_GIVEN TASK_
In the material below, please retype the lines from the very first through the one with "middle cabinet', 'carton')", exactly and without pictures.

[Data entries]
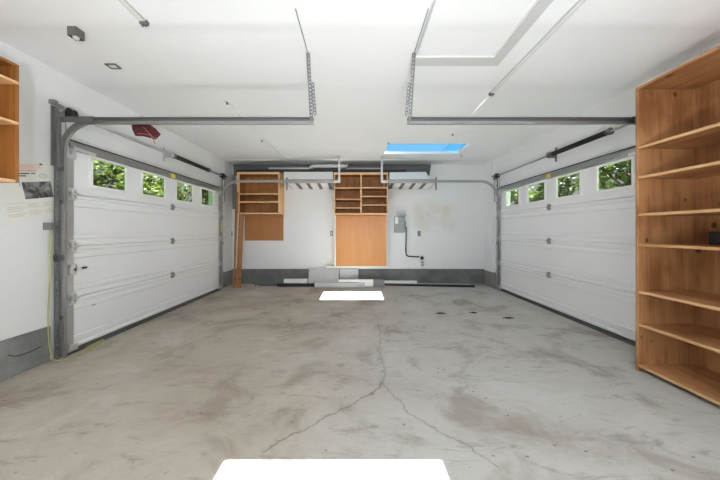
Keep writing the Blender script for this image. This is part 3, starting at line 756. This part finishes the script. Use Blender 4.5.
tag(MB().prism([(.72, 6.0, 2.377), (1.62, 6.0, 2.377), (1.52, 6.0, 2.545), (.72, 6.0, 2.535)], (0, .36, 0)).build('white_carton', 'white', bevel=.004), 'long white carton with a slanted end on the rack right of the middle cabinet', 'carton')

# ------------------------------------------------------------------ long stock laid on top of the cabinets
G = 'long stock stored on the cabinets'
tag(MB().prism([(-2.90, 6.385, 2.546), (1.70, 6.385, 2.546), (1.74, 6.385, 2.8), (-2.90, 6.385, 2.8)], (0, .033, 0)).build('wall_shade_sheet', 'shadegrey'), 'very long dark grey sheet standing in for shade along the top of the back wall', 'panel')  # dark sheet stands in for the shadowed wall above the stock
tag(MB().box(-2.70, 1.10, 6.05, 6.095, 2.546, 2.552).box(-2.70, 1.10, 6.05, 6.054, 2.552, 2.605).box(-2.70, 1.10, 6.091, 6.095, 2.552, 2.605).build('metal_channel', 'black'), 'long black metal channel lying across the cabinet tops at the front', 'channel')
tag(MB().box(-2.68, 1.66, 6.20, 6.34, 2.546, 2.655, .004).build('timber_beam', 'darkgrey'), 'long dark beam lying on the cabinets behind the black channel', 'beam')
tag(box(-2.02, -1.06, 6.22, 6.27, 2.656, 2.692, bev=.003).build('trim_stick', 'white'), 'narrow white stick on the dark beam left of the white downpipe', 'stick')
tag(box(-.25, .55, 6.22, 6.27, 2.656, 2.686, bev=.003).build('trim_stick', 'lightgrey'), 'narrow pale stick on the dark beam above the middle cabinet', 'stick')
t = thing('downpipe', (-.65, 6.2, 2.66), 'white rain downpipe with a bent elbow lying on top of the dark beam', 'downpipe')
MB().box(-.95, -.27, 6.205, 6.275, 2.69, 2.762, .012).build('pipe', 'white', t)
MB().sweep([((-.95, 6.24, 2.725), (0, 0, 1), (0, 1, 0)), ((-1.0, 6.235, 2.72), (-.3, 0, 1), (0, 1, 0)), ((-1.04, 6.215, 2.695), (-.8, 0, .6), (0, 1, 0)), ((-1.055, 6.19, 2.662), (-1, 0, .1), (0, 1, 0))],
           [(-.03, -.035), (.036, -.035), (.036, .035), (-.03, .035)]).build('elbow', 'white', t)
MB().prism([(-.27, 6.21, 2.70), (-.24, 6.21, 2.70), (-.20, 6.21, 2.775), (-.25, 6.21, 2.775)], (0, .06, 0)).build('end_flare', 'white', t)

# ------------------------------------------------------------------ electrics on the back wall
yw = YB-.001
t = thing('electrical_box', (1.0, yw, 1.2), 'grey electrical disconnect box on the back wall with a black cable below', 'electrical box')
box(.872, 1.118, yw-.10, yw, 1.20, 1.585, bev=.012).build('enclosure', 'panelgrey', t)
box(.886, .958, yw-.102, yw-.1003, 1.41, 1.565).build('white_label', 'white', t)
box(1.118, 1.135, yw-.08, yw-.03, 1.30, 1.47, bev=.003).build('switch_lever', 'galv_dark', t)
box(.935, 1.15, yw-.03, yw, 1.586, 1.70, bev=.006).build('upper_grey_box', 'lightgrey', t)  # shallow light grey box above the enclosure
t = thing('power_cord', (1.13, yw, .62), 'black power cord hanging from the grey electrical box to its outlet', 'cord')
MB().tube(smoothpts([(1.152, yw-.05, 1.33), (1.15, yw-.04, 1.0), (1.145, yw-.035, .82), (1.155, yw-.035, .70), (1.19, yw-.035, .655), (1.28, yw-.035, .638), (1.46, yw-.03, .632)], 8), .013, 10).build('cord', 'rubber', t)
MB().lathe((1.53, yw-.012, .605), (0, -1, 0), [(0, .04), (.02, .04), (.03, .03)], 16).build('plug', 'black', t)
def plate(nm, x, z, w, h, label, cat, holes, pm='white', group=None):
    t = thing(nm, (x, yw, z), label, cat, group)
    box(x-w/2, x+w/2, yw-.01, yw, z-h/2, z+h/2, bev=.003).build('cover_plate', pm, t)
    for nm2, dx, dz, ww, hh, m in holes: box(x+dx-ww/2, x+dx+ww/2, yw-.0125, yw-.0101, z+dz-hh/2, z+dz+hh/2, bev=.0006).build(nm2, m, t)
plate('wall_outlet', 1.53, .605, .115, .115, 'white wall outlet with the black plug in it', 'outlet', [], 'white')
plate('wall_outlet', 1.545, .465, .085, .125, 'white wall outlet with dark sockets just under the plugged one', 'outlet', [('socket', 0, .03, .05, .04, 'darkgrey'), ('socket', 0, -.03, .05, .04, 'darkgrey')])
plate('blank_plate', 1.465, 1.18, .075, .125, 'small grey blank plate on the back wall right of the electrical box', 'plate', [('screw', 0, .045, .012, .012, 'galv_dark'), ('screw', 0, -.045, .012, .012, 'galv_dark')], 'slate')
plate('light_switch', -.60, 1.185, .06, .12, 'light switch on the back wall just left of the tan panel', 'light switch', [('rocker', 0, 0, .026, .07, 'white')], 'slate')
t = thing('wall_outlet', (XL, 6.3, 1.17), 'small outlet with dark holes on the side wall in the back left corner', 'outlet')
box(XL+.012, XL+.02, 6.27, 6.395, 1.11, 1.25, bev=.003).build('cover_plate', 'white', t)
for z in (1.14, 1.18, 1.22): box(XL+.0205, XL+.03, 6.33, 6.385, z-.012, z+.01).build('socket', 'black', t)

# ------------------------------------------------------------------ leftovers on the floor along the back wall
def leftovers():
    tag(MB().obox((-.765, 6.255, .183), ((1, .0, 0), (0, .47, .883), (0, -.883, .47)), .35, .195, .012, .003).build('grey_sheet', 'lightgrey'), 'wide light grey sheet leaning against the back curb', 'sheet')
    t = thing('metal_pan', (-.2, 6.3, .08), 'shallow grey metal pan propped on edge beside the wide grey sheet', 'pan')
    MB().box(-.40, .03, 6.335, 6.345, .10, .37).box(-.40, .03, 6.29, 6.335, .36, .37).box(.02, .03, 6.29, 6.335, .10, .36).box(-.40, -.39, 6.29, 6.335, .10, .36).build('tray', 'lightgrey', t)
    box(-.40, .03, 6.27, 6.345, .0, .10).build('dark_base', 'darkgrey', t)
    tag(MB().box(-.93, .17, 5.96, 6.05, .001, .10, .006).build('white_board', 'lightgrey'), 'pale grey board lying nearest the sunlit patch at the back', 'board')
    tag(MB().box(-.42, .36, 6.06, 6.12, .001, .155, .006).build('white_board', 'white'), 'white board lying behind the pale grey board', 'board')
    tag(MB().box(.365, .61, 6.03, 6.16, .001, .155, .006).build('grey_block', 'slate'), 'short mid grey block at the right end of the white board', 'block')
    tag(MB().box(.62, 1.37, 6.20, 6.26, .0545, .105, .008).build('pale_rail', 'white'), 'pale rail lying on the long dark plank right of the grey block', 'rail')
    t = thing('dark_plank', (1.4, 6.1, 0), 'long dark plank with a pale top lying on the floor toward the right corner', 'plank')
    a, c = Vector((.19, 6.19, 0)), Vector((2.58, 5.98, 0))
    MB().prism([(.62, 6.17, .0), (2.585, 5.97, .0), (2.545, 6.03, .0), (2.50, 6.12, .0), (.62, 6.30, .0)], (0, 0, .05)).build('plank', 'black', t)
    MB().prism([(.62, 6.185, .0502), (2.53, 5.995, .0502), (2.48, 6.11, .0502), (.62, 6.29, .0502)], (0, 0, .004)).build('pale_top', 'galv_light', t)
    t = thing('dark_box_section', (-1.36, 6.1, 0), 'low dark board on the floor left of the wide grey sheet', 'board')
    tag(t, group=None)
    MB().box(-1.78, -.945, 6.04, 6.10, .001, .07, .004).build('board', 'black', t)
    tag(MB().box(-1.66, -1.13, 6.16, 6.26, .001, .145, .006).build('white_box', 'white'), 'long white box on the floor left of the wide grey sheet', 'box')
    tag(MB().box(-2.35, -1.79, 6.13, 6.17, .001, .05, .004).build('dark_strip', 'darkgrey'), 'low dark strip on the floor below the left hardboard panel', 'strip')
    for i, (x, y, r) in enumerate(((-2.48, 6.05, .035), (-2.345, 6.09, .045), (-2.22, 6.06, .03))):
        b = MB(); bmesh.ops.create_icosphere(b.bm, subdivisions=2, radius=r)
        for v in b.bm.verts:
            v.co = Vector((v.co.x*1.4*(1+R.uniform(-.2, .2)), v.co.y*(1+R.uniform(-.2, .2)), max(v.co.z, -.3*r)*.9+.3*r*.9))+Vector((x, y, .001))
        tag(b.build('rubble_lump', 'rubble'), ('pale rubble lump beside the foot of the leaning boards', 'pale rubble lump, the middle of three by the boards', 'pale rubble lump, farthest of three from the boards')[i], 'rubble', 'rubble by the leaning boards')
leftovers()
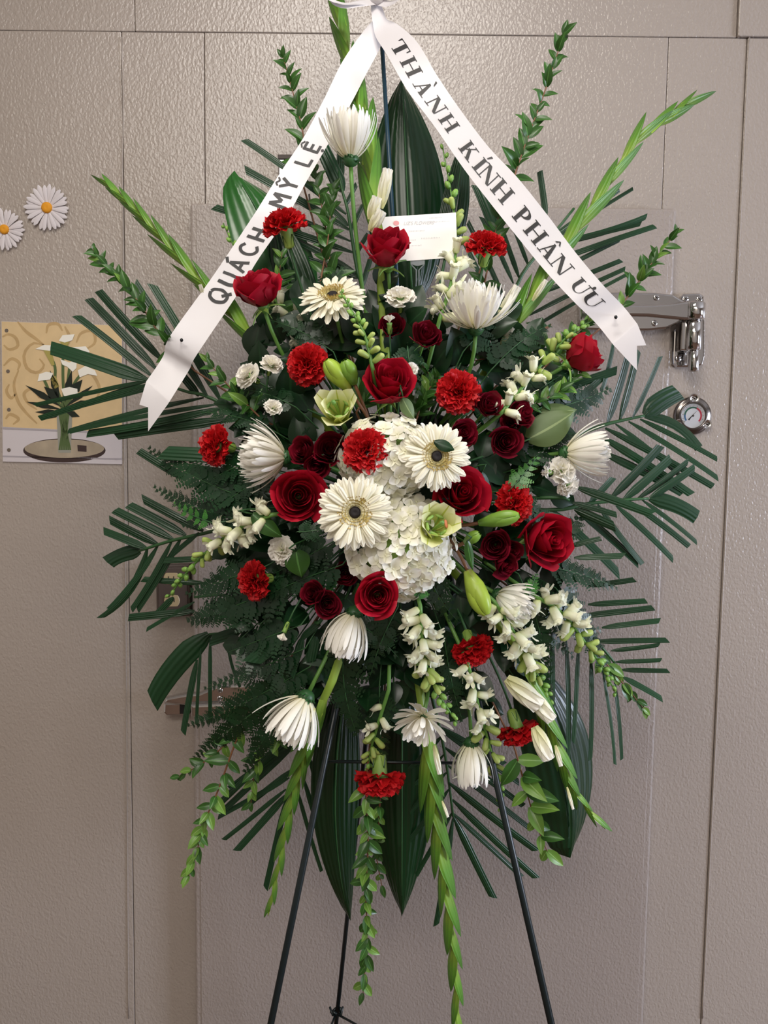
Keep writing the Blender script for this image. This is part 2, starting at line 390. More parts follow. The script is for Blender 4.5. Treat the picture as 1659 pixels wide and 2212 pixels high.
outlet = thing('wall_outlet', 'brown electrical outlet box with cream sockets beside the door', 'outlet', pt(372, 1275, 0))
part(outlet, 'box', prism(px2([(336, 1221), (409, 1219), (411, 1331), (338, 1333)], -.02), -.02, 0, .0025, 2), M['brown'])
part(outlet, 'cover_plate', prism(px2([(341, 1227), (404, 1225), (406, 1325), (343, 1327)], -.023), -.0235, -.019, .0015, 2), M['brown'])
for cx, cy in ((370, 1250), (371, 1298)):
    o = [(cx + 17 * cos(a * pi / 12), cy + max(-12.5, min(12.5, 17 * sin(a * pi / 12)))) for a in range(24)]
    s_ = part(outlet, 'socket', prism(px2(o, -.0255), -.0255, -.02, .001, 1), M['cream'], label='cream socket face')
    for sx in (-6, 5): ob('slot', me('slot', loc(outlet, prism(px2([(cx + sx - 1.2, cy - 5), (cx + sx + 1.2, cy - 5), (cx + sx + 1.2, cy + 3), (cx + sx - 1.2, cy + 3)], -.026), -.0259, -.0252)[0]), prism(px2([(0, 0), (1, 0), (1, 1), (0, 1)], 0), 0, 1)[1], M['dark'], smooth=False), s_)

# temperature gauge
gy = -.004
gc = pt(1496, 898, gy); k = mpp(gy) * 1.01
gauge = thing('dial_thermometer', 'round chrome dial thermometer on the wall under the door hinge', 'gauge', pt(1496, 898, 0))
RX = Matrix.Translation(gc) @ Matrix.Rotation(pi / 2, 4, 'X')
def glathe(name, prof, m, n=48, close=False, sm=True):
    V, F, U = lathe([(r * k, z * k) for r, z in prof], n, close=close); return part(gauge, name, ([RX @ v for v in V], F), m, sm)
glathe('bezel', [(40, -4), (40.5, -1), (39, 2), (35, 4.5), (31, 5), (29, 6.5), (28.5, 8), (27, 8.5), (26, 7), (25.5, 2)], M['steel'])
glathe('dial_face', [(26, 2.2), (0.01, 2.2)], M['white'])
mm = {'b': mat('dial_blue', '#2f5c86', var=0), 'g': mat('dial_green', '#205a45', var=0), 'r': mat('dial_red', '#b3243c', var=0)}
def arc(a0, a1, r0, r1, m, nm):
    V, F, U = grid(lambda u, v: ((r0 + (r1 - r0) * v) * k * cos(radians(a0 + (a1 - a0) * u)), (r0 + (r1 - r0) * v) * k * sin(radians(a0 + (a1 - a0) * u)), 2.5 * k), 20, 1)
    part(gauge, nm, ([RX @ Vector((v.x, v.y - 0 * k, v.z)) for v in V], F), m)
arc(217, 173, 15.5, 19, mm['b'], 'blue_band'); arc(173, 65, 15.5, 19, mm['g'], 'green_band'); arc(65, -43, 15.5, 19, mm['r'], 'red_band')
tk = G()
for i in range(37):
    a = radians(217 - i * 260 / 36); r1 = 21.5 if i % 3 else 23
    for (u0, u1, h) in ((19.6, r1, .22 if i % 3 else .4),):
        c_, s_ = cos(a), sin(a)
        tk.add([RX @ Vector((k * (r * c_ - q * s_), k * (r * s_ + q * c_), 2.6 * k)) for r, q in ((u0, -h), (u1, -h), (u1, h), (u0, h))], [(0, 1, 2, 3)])
part(gauge, 'tick_marks', (tk.V, tk.F), M['dark'])
V = [RX @ Vector((k * x, k * y, 3.4 * k)) for x, y in ((-10.5, -8), (-8, -10.3), (-.8, 0.6), (10.5, 12.5), (11.2, 12.9), (10.8, 13.1), (-1.6, 1.4))]
part(gauge, 'needle', (V, [(0, 1, 2, 6), (2, 3, 4, 5, 6)]), M['black'])
glathe('hub', [(2.2, 2.2), (2.2, 4), (.01, 4.4)], M['dark'], 16)
glathe('glass_cover', [(26, 6.6), (14, 7.1), (0.01, 7.2)], None or mat('gauge_glass', '#ffffff', rough=.02, var=0), 40)
gm = bpy.data.materials['gauge_glass']; gb = gm.node_tree.nodes['Principled BSDF']; gb.inputs['Transmission Weight'].default_value = 1; gb.inputs['IOR'].default_value = 1.05
for a in (90, 210, 330):
    p_ = RX @ Vector((33.5 * k * cos(radians(a)), 36 * k * sin(radians(a)), 0)); V, F, U = lathe([(2.2 * k, 3.5 * k), (2.1 * k, 5.2 * k), (1.4 * k, 5.9 * k), (.01, 6 * k)], 14, close=False)
    mt = Matrix.Translation(p_) @ Matrix.Rotation(pi / 2, 4, 'X'); part(gauge, 'screw', ([mt @ v for v in V], F), M['chrome'], True)

# paper daisies
def leafgrid(nu, nv, wf, zf):
    """canonical blade along +Y, length 1; wf(v) half width, zf(u,v) height"""
    return grid(lambda u, v: ((2 * u - 1) * wf(v), v, zf(2 * u - 1, v)), nu, nv)
V, F, U = leafgrid(2, 6, lambda v: .085 * (.55 + .75 * v) * (1 - max(0, v - .8) ** 2 * 18), lambda u, v: .03 * (1 - u * u) + .04 * sin(v * 3))
dz_petal = me('paper_petal', V, F, M['pwhite'], U)
def daisy(px, py, r, label):
    y = -.004; c = pt(px, py, y); k = mpp(y) * r
    t = thing('paper_daisy', label, 'decoration', c, 'paper daisies on the wall')
    for i in range(26):
        a = 2 * pi * i / 26 + random.uniform(-.05, .05); d = Vector((cos(a), -.05 - .03 * (i % 2), sin(a)))
        s_ = random.uniform(.92, 1.04) * k
        ob('petal', dz_petal, t, frame(d * .12 * k + Vector((0, .002 - .0015 * (i % 2), 0)), d, (0, -1, 0), s_ * 1.15, s_, s_))
    V, F, U = lathe([(.27 * k, -.001), (.26 * k, .003), (.2 * k, .005), (.07 * k, .0052), (.01 * k, .0045)], 20)
    ob('centre', me('centre', [Matrix.Rotation(pi / 2, 4, 'X') @ v + Vector((0, -.001, 0)) for v in V], F, M['orange']), t, None, label='orange centre')
daisy(102, 449, 43, 'white paper daisy on the wall, the whole one higher up')
daisy(10, 496, 38, 'white paper daisy lower down, cut off by the picture edge')

# calla lily picture sheet
pm = dict(gold=mat('print_gold', '#d8bd90', rough=.35, var=0, mottling=.12), scroll=mat('print_scroll', '#bd9f70', rough=.35, var=0, mottling=.2), white=mat('print_white', '#cfc8cc', rough=.35, var=0),
          grey=mat('print_grey', '#a9a2a8', rough=.35, var=0), table=mat('print_table', '#a89a86', rough=.35, var=0, mottling=.25), rim=mat('print_rim', '#3c2c2a', rough=.35, var=0),
          leaf=mat('print_leaf', '#121f14', rough=.35, var=0), stem=mat('print_stem', '#51653a', rough=.35, var=0), lily=mat('print_lily', '#f0ede2', rough=.35, var=0), lilg=mat('print_lily_throat', '#a89c55', rough=.35, var=0), glass=mat('print_glass', '#95958a', rough=.35, var=0), hole=mat('punch_hole', '#6c6157', rough=.8, var=0))
pic = thing('picture_sheet', 'printed picture of white calla lilies in a glass vase taped to the wall', 'picture', pt(135, 850, 0))
PY = -.003
def sheet(name, outlines, m, lvl, th=.00018):
    gg = G(); y = PY - lvl * .00022
    for o in outlines:
        P_ = [pt(a, b, y) for a, b in o]; gg.add(P_, [tuple(range(len(P_)))])
        gg.add([p + Vector((0, .0004, 0)) for p in P_], [tuple(reversed(range(len(P_))))])
    return part(pic, name, (gg.V, gg.F), m)
V, F = prism(px2([(3, 694), (264, 703), (263, 1003), (6, 997)], PY), PY, -.0005); part(pic, 'paper', (V, F), pm['white'])
sheet('printed_wallpaper', [[(3.5, 694.5), (263.5, 703.5), (263.5, 934), (6, 922)]], pm['gold'], 1)
def stroke(P, w_, taper=True):
    P = [Vector((a, b, 0)) for a, b in P]; P = smooth(P, 14); out = []
    L_, R_ = [], []
    for i, p in enumerate(P):
        t = (P[min(i + 1, len(P) - 1)] - P[max(i - 1, 0)]).normalized(); n = Vector((-t.y, t.x, 0)); ww = w_ * (.35 + .65 * sin(pi * (i + .5) / len(P))) / 2 if taper else w_ / 2
        L_.append(p + n * ww); R_.append(p - n * ww)
    return [[(L_[i].x, L_[i].y), (L_[i + 1].x, L_[i + 1].y), (R_[i + 1].x, R_[i + 1].y), (R_[i].x, R_[i].y)] for i in range(len(P) - 1)]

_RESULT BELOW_
Keep writing the Blender script for this image. This is part 3, starting at line 756. This part finishes the script. Use Blender 4.5.
tag(MB().prism([(.72, 6.0, 2.377), (1.62, 6.0, 2.377), (1.52, 6.0, 2.545), (.72, 6.0, 2.535)], (0, .36, 0)).build('white_carton', 'white', bevel=.004), 'long white carton with a slanted end on the rack right of the middle cabinet', 'carton')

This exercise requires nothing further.